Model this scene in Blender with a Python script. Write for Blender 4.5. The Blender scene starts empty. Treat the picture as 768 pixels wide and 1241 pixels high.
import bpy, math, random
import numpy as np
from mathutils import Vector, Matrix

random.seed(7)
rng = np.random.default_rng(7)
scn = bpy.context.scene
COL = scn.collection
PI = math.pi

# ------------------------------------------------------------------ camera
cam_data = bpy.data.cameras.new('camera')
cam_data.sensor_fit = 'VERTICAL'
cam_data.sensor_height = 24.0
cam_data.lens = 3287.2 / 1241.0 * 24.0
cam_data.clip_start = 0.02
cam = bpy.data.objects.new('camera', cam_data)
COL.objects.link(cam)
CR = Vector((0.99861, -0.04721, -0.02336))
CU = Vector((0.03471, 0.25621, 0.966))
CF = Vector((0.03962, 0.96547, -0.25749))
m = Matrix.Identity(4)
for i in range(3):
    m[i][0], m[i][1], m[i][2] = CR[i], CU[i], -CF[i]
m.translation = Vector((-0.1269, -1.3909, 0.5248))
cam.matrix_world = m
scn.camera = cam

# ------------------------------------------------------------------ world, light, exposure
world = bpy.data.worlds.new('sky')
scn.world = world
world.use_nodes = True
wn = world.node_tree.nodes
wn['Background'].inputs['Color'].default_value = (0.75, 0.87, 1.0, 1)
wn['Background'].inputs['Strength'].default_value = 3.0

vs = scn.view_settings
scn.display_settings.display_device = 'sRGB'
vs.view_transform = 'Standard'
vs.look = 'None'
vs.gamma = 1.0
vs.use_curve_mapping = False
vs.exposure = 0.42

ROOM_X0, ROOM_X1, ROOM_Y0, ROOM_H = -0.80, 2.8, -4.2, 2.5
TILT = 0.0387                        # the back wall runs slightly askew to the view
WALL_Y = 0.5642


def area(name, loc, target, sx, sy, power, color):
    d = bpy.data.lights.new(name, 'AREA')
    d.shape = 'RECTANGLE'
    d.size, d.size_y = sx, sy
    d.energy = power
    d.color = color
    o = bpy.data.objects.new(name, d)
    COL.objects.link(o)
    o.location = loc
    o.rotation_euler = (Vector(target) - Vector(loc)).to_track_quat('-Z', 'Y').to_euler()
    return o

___

→ **To do**: Write down again the exact lines running from the beginning of the data to the line containing "PI = math.pi", with both ends included.

→ **Worked solution**:
Model this scene in Blender with a Python script. Write for Blender 4.5. The Blender scene starts empty. Treat the picture as 768 pixels wide and 1241 pixels high.
import bpy, math, random
import numpy as np
from mathutils import Vector, Matrix

random.seed(7)
rng = np.random.default_rng(7)
scn = bpy.context.scene
COL = scn.collection
PI = math.pi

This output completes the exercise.